Black is Beautiful: Why Black Dolls Matter (February 2013), by Lisa Hix for Collecters Weekly – A fascinating trip into doll-world discussing how hard it’s been historically difficult to find black dolls and the importance of black dolls for youth of color. There’s a black doll museum in Massachusetts! I wanna go there so bad! I found it especially interesting because my Mom actually did get me a lot of black dolls when I was growing up, specifically I think to make be a better human with a less normative idea of female beauty? We couldn’t have Barbies because patriarchy, but all my off-brand Barbies, known as “The Heart Family,” were black. I was sad that my Heart Family dolls weren’t in this article.
When Mom Has a Secret (May 2007), by Tara McKelvey for Marie Claire – For some reason I wanted to write out this title in all-caps, like as if I was presenting it in a dramatic voiceover for ABC Family. Anyhoo, it’s about Sara Jane Olson, a former member of the Symbionese Liberation Army who left the group and started over with a new name and identity and got married and had three daughters and then the feds tracked her down and put her in jail.

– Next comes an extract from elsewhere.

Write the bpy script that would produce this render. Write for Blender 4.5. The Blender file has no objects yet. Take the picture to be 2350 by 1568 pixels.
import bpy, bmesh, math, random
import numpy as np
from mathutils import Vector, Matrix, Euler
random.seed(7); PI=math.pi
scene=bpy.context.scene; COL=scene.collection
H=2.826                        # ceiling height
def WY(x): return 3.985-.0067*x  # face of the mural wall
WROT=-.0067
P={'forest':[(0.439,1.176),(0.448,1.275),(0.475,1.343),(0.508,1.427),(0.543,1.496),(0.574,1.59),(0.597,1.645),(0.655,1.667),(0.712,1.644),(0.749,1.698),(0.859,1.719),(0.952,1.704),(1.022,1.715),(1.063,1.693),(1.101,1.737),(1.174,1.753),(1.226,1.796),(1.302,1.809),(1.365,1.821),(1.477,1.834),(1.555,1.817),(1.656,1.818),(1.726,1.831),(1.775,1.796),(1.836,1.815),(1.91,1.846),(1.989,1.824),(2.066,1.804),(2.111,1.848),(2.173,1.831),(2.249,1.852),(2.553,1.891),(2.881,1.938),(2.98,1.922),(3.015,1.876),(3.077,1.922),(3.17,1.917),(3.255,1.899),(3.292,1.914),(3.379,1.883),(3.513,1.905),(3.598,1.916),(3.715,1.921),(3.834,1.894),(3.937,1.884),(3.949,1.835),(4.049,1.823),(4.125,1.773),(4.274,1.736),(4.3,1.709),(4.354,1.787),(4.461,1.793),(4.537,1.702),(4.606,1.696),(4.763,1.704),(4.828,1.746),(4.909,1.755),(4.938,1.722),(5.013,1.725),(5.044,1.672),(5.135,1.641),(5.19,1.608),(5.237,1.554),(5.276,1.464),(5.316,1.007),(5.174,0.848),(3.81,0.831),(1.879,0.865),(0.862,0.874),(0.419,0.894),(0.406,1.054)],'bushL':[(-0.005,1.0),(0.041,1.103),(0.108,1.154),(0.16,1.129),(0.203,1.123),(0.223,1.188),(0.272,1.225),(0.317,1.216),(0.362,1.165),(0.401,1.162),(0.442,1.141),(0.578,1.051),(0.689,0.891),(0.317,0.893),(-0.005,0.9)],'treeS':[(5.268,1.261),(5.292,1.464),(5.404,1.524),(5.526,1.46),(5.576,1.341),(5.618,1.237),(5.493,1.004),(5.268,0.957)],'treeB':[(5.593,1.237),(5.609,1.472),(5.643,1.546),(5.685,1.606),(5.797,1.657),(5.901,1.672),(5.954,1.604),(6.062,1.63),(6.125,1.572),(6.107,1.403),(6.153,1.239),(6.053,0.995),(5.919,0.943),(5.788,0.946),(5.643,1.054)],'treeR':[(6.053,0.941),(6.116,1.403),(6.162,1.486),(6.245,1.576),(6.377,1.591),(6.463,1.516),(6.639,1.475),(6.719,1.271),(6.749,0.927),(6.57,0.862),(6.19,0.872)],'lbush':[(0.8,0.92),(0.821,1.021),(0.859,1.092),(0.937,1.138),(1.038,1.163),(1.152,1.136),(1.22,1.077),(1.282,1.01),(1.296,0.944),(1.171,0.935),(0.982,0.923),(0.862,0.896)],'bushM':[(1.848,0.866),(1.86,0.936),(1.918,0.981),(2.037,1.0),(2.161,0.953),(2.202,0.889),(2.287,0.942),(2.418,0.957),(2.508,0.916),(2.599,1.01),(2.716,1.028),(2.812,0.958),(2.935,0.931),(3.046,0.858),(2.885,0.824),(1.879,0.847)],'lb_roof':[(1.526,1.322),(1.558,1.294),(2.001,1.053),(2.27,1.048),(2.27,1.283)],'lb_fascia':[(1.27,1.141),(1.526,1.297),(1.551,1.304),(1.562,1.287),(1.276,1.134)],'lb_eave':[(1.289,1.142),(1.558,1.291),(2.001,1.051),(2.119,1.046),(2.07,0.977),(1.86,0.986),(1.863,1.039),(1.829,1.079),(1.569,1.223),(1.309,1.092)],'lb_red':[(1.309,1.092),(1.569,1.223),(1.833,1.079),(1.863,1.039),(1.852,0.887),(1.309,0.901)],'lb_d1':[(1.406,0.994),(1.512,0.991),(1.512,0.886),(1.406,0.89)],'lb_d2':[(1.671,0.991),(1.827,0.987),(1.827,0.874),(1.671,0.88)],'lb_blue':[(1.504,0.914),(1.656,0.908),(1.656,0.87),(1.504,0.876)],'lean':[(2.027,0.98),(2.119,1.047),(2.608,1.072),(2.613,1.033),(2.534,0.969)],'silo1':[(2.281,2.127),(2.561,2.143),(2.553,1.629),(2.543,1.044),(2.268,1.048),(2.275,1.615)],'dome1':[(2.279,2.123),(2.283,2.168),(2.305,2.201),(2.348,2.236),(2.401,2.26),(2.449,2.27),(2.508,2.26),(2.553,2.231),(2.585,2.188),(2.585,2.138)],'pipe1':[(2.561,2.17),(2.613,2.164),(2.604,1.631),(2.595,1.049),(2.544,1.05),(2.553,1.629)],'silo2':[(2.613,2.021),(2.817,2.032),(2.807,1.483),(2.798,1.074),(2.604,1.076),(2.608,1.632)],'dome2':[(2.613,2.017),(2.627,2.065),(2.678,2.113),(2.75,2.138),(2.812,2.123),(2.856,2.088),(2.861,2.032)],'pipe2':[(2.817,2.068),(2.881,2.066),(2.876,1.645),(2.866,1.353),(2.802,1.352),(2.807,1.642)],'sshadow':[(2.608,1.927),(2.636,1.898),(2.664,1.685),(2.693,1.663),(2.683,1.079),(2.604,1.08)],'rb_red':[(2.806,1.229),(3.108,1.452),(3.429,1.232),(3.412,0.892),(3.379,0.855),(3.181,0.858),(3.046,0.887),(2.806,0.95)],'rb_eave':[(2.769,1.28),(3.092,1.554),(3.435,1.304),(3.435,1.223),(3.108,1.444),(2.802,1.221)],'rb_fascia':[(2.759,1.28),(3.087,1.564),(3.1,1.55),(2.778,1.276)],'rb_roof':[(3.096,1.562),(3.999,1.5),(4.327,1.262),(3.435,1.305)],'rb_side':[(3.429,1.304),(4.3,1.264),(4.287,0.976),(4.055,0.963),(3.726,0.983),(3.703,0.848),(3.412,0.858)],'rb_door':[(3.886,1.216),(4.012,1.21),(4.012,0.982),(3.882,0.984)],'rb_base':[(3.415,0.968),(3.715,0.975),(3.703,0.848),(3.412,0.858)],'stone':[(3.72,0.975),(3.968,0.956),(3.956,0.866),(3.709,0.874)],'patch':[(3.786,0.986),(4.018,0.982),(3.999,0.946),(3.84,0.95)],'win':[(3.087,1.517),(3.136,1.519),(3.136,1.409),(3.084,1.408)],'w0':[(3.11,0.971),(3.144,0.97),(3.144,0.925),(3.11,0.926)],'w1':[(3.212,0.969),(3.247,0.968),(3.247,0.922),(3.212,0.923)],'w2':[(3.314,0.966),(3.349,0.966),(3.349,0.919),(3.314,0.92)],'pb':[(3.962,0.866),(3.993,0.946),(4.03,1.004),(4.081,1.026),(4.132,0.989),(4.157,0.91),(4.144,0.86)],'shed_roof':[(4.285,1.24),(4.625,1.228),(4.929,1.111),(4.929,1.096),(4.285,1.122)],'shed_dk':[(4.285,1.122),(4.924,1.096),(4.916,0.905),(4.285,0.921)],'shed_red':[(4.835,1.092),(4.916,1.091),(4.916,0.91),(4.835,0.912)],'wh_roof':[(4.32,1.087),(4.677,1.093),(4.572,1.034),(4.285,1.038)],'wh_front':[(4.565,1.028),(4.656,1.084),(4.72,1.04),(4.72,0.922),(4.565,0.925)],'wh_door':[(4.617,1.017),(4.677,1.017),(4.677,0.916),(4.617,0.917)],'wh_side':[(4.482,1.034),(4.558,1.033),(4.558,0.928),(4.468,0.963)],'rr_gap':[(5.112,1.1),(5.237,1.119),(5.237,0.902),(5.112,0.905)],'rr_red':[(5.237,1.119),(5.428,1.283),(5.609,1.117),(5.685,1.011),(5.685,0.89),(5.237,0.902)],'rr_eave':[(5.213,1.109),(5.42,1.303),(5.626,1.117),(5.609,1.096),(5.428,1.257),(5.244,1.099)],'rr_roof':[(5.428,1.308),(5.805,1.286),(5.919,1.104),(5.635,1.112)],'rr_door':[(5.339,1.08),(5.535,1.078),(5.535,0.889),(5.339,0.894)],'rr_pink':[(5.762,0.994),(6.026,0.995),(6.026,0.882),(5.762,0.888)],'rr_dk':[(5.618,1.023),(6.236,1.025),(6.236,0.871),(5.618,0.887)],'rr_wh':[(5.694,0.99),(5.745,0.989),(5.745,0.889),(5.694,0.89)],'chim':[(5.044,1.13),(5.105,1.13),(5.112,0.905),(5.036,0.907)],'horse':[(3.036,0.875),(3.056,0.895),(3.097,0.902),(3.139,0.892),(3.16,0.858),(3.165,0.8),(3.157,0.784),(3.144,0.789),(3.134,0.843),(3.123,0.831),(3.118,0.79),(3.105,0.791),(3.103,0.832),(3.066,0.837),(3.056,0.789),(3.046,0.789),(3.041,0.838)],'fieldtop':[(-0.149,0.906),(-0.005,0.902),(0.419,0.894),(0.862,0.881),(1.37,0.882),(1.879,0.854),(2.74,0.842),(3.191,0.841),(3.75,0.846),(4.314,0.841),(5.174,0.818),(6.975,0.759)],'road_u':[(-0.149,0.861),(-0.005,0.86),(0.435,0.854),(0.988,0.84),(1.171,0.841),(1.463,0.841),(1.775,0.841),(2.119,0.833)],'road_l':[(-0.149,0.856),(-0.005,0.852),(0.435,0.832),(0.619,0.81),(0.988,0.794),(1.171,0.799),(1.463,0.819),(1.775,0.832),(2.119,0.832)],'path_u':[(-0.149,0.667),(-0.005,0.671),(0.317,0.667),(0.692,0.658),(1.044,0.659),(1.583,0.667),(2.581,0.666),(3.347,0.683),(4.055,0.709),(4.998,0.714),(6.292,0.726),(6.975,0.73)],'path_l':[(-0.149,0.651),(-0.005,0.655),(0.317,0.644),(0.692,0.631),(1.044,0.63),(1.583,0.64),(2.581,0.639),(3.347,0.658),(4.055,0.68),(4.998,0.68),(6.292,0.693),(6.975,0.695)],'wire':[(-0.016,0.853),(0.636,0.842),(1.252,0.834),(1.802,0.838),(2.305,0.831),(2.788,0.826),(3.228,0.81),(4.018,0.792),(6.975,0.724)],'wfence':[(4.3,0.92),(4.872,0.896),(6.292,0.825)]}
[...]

Why I Hate Strong Female Characters (August 2013), by Sophia McDougall for The New Statesman – “Sherlock Holmes gets to be brilliant, solitary, abrasive, Bohemian, whimsical, brave, sad, manipulative, neurotic, vain, untidy, fastidious, artistic, courteous, rude, a polymath genius. Female characters get to be Strong.”
Still, God Helps You (August 2013), by Melissa Pritchard for Wilson Quarterly – “Snatched from a marketplace in Sudan and sold into slavery at the age of six, William Mawwin became one of millions of people in the world enduring some form of involuntary servitude. This is his extraordinary story.”
Laguna (August 3013), by David Perez for The Rumpus – People keep dying. He moves to San Francisco and also to Chicago. There are funerals and drug overdoses, and best friends and weddings. I will be a lagoon. I am a Laguna. I will live my life as a Laguna. I will be a separate body of water next to the ocean of my affiliated.
Taken (August 2013), by Sarah Stillman for The New Yorker – I read about this situation in The New Jim Crow as well. The police department can pretty much steal all your shit whenever they want to and getting it back is nearly impossible if you’re a poor person: “[asset forfeiture] enables authorities to confiscate cash or property obtained through illicit means, and, in many states, funnel the proceeds directly into the fight against crime…. In general, you needn’t be found guilty to have your assets claimed by law enforcement; in some states, suspicion on a par with “probable cause” is sufficient. Nor must you be charged with a crime, or even be accused of one. Unlike criminal forfeiture, which requires that a person be convicted of an offense before his or her property is confiscated, civil forfeiture amounts to a lawsuit filed directly against a possession, regardless of its owner’s guilt or innocence.”
Kiese Laymon on Race & Writing (August 2013), by Akiba Solomon for Colorlines – This piece isn’t very long, so I don’t know that it counts as longform, but if you bought his book LIKE I TOLD YOU TO and have been reading his stuff that I’ve posted here, I think you would also like this interview!
Shatter My Heart (July 2013), by Lisa Wells for The Rumpus – “On July 20th, 2003, a tour van rolled on I-5 south of Portland, OR, killing three of my friends. They were members of power-pop band The Exploding Hearts, and I’m told their story is one of the biggest “what ifs” in punk rock. I don’t know if that’s true, but I can say for certain that it’s the biggest “what if” in the lives of those they left behind. Rock & roll, immortality, youth—whatever was shattered that day, this is what I keep.“
Steve Brill on Healthcare and the Media in America (March 2013), by Mike Webb for ProPublica – Remember that amazing TIME Magazine piece about how health care companies fuck with uninsured people and how everything is unfair and terrible? This is an interview about that piece but also about journalism in general, and has a lot of interesting things in it about writing.
The Poorest Rich Kids In The World (August 2013), by Sabrina Rubin Erdley for Rolling Stone – This article is just about waste upon waste upon waste, and children who should’ve “had it all” but instead were abused and neglected.